Die allgegenwärtige Geheimniskrämerei in Hob ist Fluch und Segen zugleich: Einerseits haben mich die etwas zu vage gehaltenen Aufgabenstellungen vor allem zu Beginn ziellos durch die offene Welt laufen lassen, zumal auch allerlei Bugs und Ruckel-Attacken dazwischen funkten. Die mysteriöse Aufmachung hat aber auch ihre Vorteile, die in diesem Spiel deutlich überwiegen. Ich wurde regelrecht in die fremdartige Welt mit all ihren bizarren Kreaturen und Mechanismen hineingesogen und konnte es kaum erwarten, immer mehr Geheimnisse aufzudecken und meinen Helden zu verbessern.

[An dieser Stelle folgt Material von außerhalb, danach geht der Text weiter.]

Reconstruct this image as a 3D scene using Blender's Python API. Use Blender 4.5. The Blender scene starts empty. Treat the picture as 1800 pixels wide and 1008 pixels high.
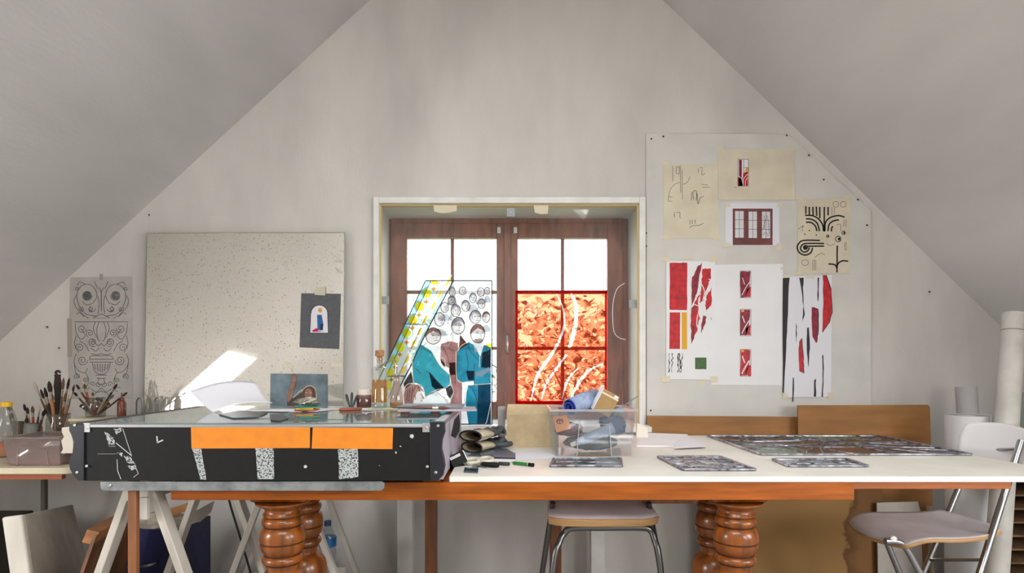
import bpy, bmesh, math, random
from mathutils import Vector, Matrix
random.seed(7)
S = bpy.context.scene
COL = S.collection
# ------------------------------------------------------------------ camera, world, lights, exposure
F = 1050.0; CX = 893.0; CY = 640.0; EYE = 1.10          # measured focal length (px of 1800), vanishing point, eye height
cam = bpy.data.cameras.new('camera'); cam.sensor_width = 36; cam.lens = 36*F/1800
cam.shift_x = (900-CX)/1800; cam.shift_y = (CY-504)/1800; cam.clip_start = .05
co = bpy.data.objects.new('camera', cam); COL.objects.link(co)
co.location = (0, 0, EYE); co.rotation_euler = (math.pi/2, 0, 0); S.camera = co
S.view_settings.view_transform = 'Standard'; S.view_settings.look = 'None'
S.view_settings.gamma = 1; S.view_settings.use_curve_mapping = False
S.view_settings.exposure = 0.29
S.cycles.use_denoising = True
S.cycles.max_bounces = 10; S.cycles.transparent_max_bounces = 24; S.cycles.sample_clamp_indirect = 6
S.cycles.caustics_reflective = False; S.cycles.caustics_refractive = False
W = bpy.data.worlds.new('sky'); S.world = W; W.use_nodes = True
wn = W.node_tree.nodes; bg = wn['Background']
bg.inputs[0].default_value = (0.92, 0.96, 1.0, 1); bg.inputs[1].default_value = 5.0

RIDGE_X, RIDGE_Z = .058, 3.624
def zl(x): return 3.570+.9235*x
def zr(x): return 3.680-.967*x
SKY = [('L', .28, .88, -2.98, -2.36), ('R', .05, .75, 2.20, 2.95), ('L', -1.0, .25, -.80, -.12), ('R', -1.0, .25, .24, .92), ('R', -1.9, -.7, 1.95, 2.85)]  # first shows in the mirror; the others are unseen openings added for light
POWER = [36, 34, 34, 34, 50]
for (side, y0, y1, x0, x1), pw in zip(SKY, POWER):
    f = zl if side == 'L' else zr
    a, b = Vector((x0, y0, f(x0))), Vector((x1, y1, f(x1)))
    n = Vector((.9235, 0, -1)).normalized() if side == 'L' else Vector((-.967, 0, -1)).normalized()
    L = bpy.data.lights.new('skylight_and_fill_light', 'AREA'); L.shape = 'RECTANGLE'
    sl = (Vector((x1, 0, f(x1)))-Vector((x0, 0, f(x0)))).length
    L.size = y1-y0; L.size_y = sl; L.energy = pw; L.color = (1, .985, .96)
    o = bpy.data.objects.new('skylight_and_fill_light', L); COL.objects.link(o)
    o.location = (a+b)/2 - n*.05
    zax = -n; xax = Vector((0, 1, 0)); yax = zax.cross(xax)
    o.rotation_euler = Matrix((xax, yax, zax)).transposed().to_euler()

# ------------------------------------------------------------------ helpers
def lin(c):
    r = []
    for v in c[:3]:
        v /= 255.0
        r.append(v/12.92 if v <= .04045 else ((v+.055)/1.055)**2.4)
    return (*r, 1)
MATS = {}
def M(name, col=(200, 200, 200), rough=.6, metal=0, var=0, scale=6, bump=0, bscale=40, stretch=(1, 1, 1), spec=.5, col2=None, coat=0):
    if name in MATS: return MATS[name]
    m = bpy.data.materials.new(name); m.use_nodes = True; MATS[name] = m
    nt = m.node_tree; N = nt.nodes; L = nt.links; b = N['Principled BSDF']
    b.inputs['Roughness'].default_value = rough; b.inputs['Metallic'].default_value = metal
    b.inputs['Specular IOR Level'].default_value = spec
    if coat: b.inputs['Coat Weight'].default_value = coat; b.inputs['Coat Roughness'].default_value = .15
    b.inputs['Base Color'].default_value = lin(col)
    if var or bump or col2:
        tc = N.new('ShaderNodeTexCoord'); mp = N.new('ShaderNodeMapping'); mp.inputs['Scale'].default_value = stretch
        L.new(tc.outputs['Object'], mp.inputs['Vector'])
        nz = N.new('ShaderNodeTexNoise'); nz.inputs['Scale'].default_value = scale; nz.inputs['Detail'].default_value = 6
        L.new(mp.outputs[0], nz.inputs['Vector'])
        if var or col2:
            cr = N.new('ShaderNodeValToRGB')
            c2 = col2 if col2 else tuple(max(0, v*(1-var)) for v in col)
            c1 = col if col2 else tuple(min(255, v*(1+var*.5)) for v in col)
            cr.color_ramp.elements[0].position = .32; cr.color_ramp.elements[1].position = .68
            cr.color_ramp.elements[0].color = lin(c2); cr.color_ramp.elements[1].color = lin(c1)
            L.new(nz.outputs['Fac'], cr.inputs[0]); L.new(cr.outputs[0], b.inputs['Base Color'])
        if bump:
            n2 = N.new('ShaderNodeTexNoise'); n2.inputs['Scale'].default_value = bscale; n2.inputs['Detail'].default_value = 4
            L.new(mp.outputs[0], n2.inputs['Vector'])
            bp = N.new('ShaderNodeBump'); bp.inputs['Strength'].default_value = bump; bp.inputs['Distance'].default_value = .004
            L.new(n2.outputs['Fac'], bp.inputs['Height']); L.new(bp.outputs[0], b.inputs['Normal'])
    return m
def G(name, col=(255, 255, 255), trans=.9, gloss=.06, rough=.02, haze=None, tlu=.5):
    """thin glass / clear plastic: tinted transparency + a little gloss + optional milky (diffuse/translucent) share"""
    if name in MATS: return MATS[name]
    m = bpy.data.materials.new(name); m.use_nodes = True; MATS[name] = m
    nt = m.node_tree; N = nt.nodes; L = nt.links; N.remove(N['Principled BSDF']); out = N['Material Output']
    t = N.new('ShaderNodeBsdfTransparent'); t.inputs[0].default_value = tuple(v**.5 for v in lin(col))   # light crosses both faces of a sheet
    trans = trans**.5
    g = N.new('ShaderNodeBsdfGlossy'); g.inputs['Roughness'].default_value = rough
    g.inputs['Color'].default_value = (1, 1, 1, 1)
    d = N.new('ShaderNodeBsdfDiffuse'); d.inputs[0].default_value = lin(haze or col)
    tl = N.new('ShaderNodeBsdfTranslucent'); tl.inputs[0].default_value = lin(haze or col)
    a = N.new('ShaderNodeMixShader'); a.inputs[0].default_value = tlu; L.new(d.outputs[0], a.inputs[1]); L.new(tl.outputs[0], a.inputs[2])
    b = N.new('ShaderNodeMixShader'); b.inputs[0].default_value = trans; L.new(a.outputs[0], b.inputs[1]); L.new(t.outputs[0], b.inputs[2])
    lw = N.new('ShaderNodeLayerWeight'); lw.inputs[0].default_value = .5          # Schlick: the same from both sides of a thin sheet
    pw = N.new('ShaderNodeMath'); pw.operation = 'POWER'; pw.inputs[1].default_value = 5; L.new(lw.outputs['Facing'], pw.inputs[0])
    mul = N.new('ShaderNodeMath'); mul.operation = 'MULTIPLY_ADD'; mul.inputs[1].default_value = .7; mul.inputs[2].default_value = gloss*.6; mul.use_clamp = True
    L.new(pw.outputs[0], mul.inputs[0])
    c = N.new('ShaderNodeMixShader'); L.new(mul.outputs[0], c.inputs[0]); L.new(b.outputs[0], c.inputs[1]); L.new(g.outputs[0], c.inputs[2])
    L.new(c.outputs[0], out.inputs[0])
    return m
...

Besonders gelungen sind die coolen Mechanikpuzzles mit ihren riesigen, verschachtelten Maschinen. Wer Spaß am Entdecken hat und ein wenig Geduld mitbringt, kommt also auf seine Kosten und wird rund zehn Stunden lang gut unterhalten.  

Pro

geheimnisvolle Erkundung
stimmungsvoller Mix aus Natur und Technik
coole gigantische Maschinenrätsel
einfach gehaltene, aber gelungen eingeflochtene Kämpfe
toll designte Kreaturen
verhältnismäßig große Welt
schöne Soundeffekte und stimmungsvolles Grundrauschen

Kontra

zu vage gehaltene Aufgaben sorgen mitunter für Verwirrung
leichtes (PC) bzw. manchmal auch starkes Ruckeln (PS4)
Abstürze, Bugs und Schnittstellenprobleme
schräge Vogelperspektive schlecht für Plattformer geeignet
Soundtrack zu still und sporadisch

Wertung

PC

Faszinierender Ausflug in eine lebendige Welt voller rätselhafter Riesenmaschinen.

PlayStation4

Auf der PS4 leidet das mysteriöse Action-Adventure stärker unter Rucklern als auf dem PC.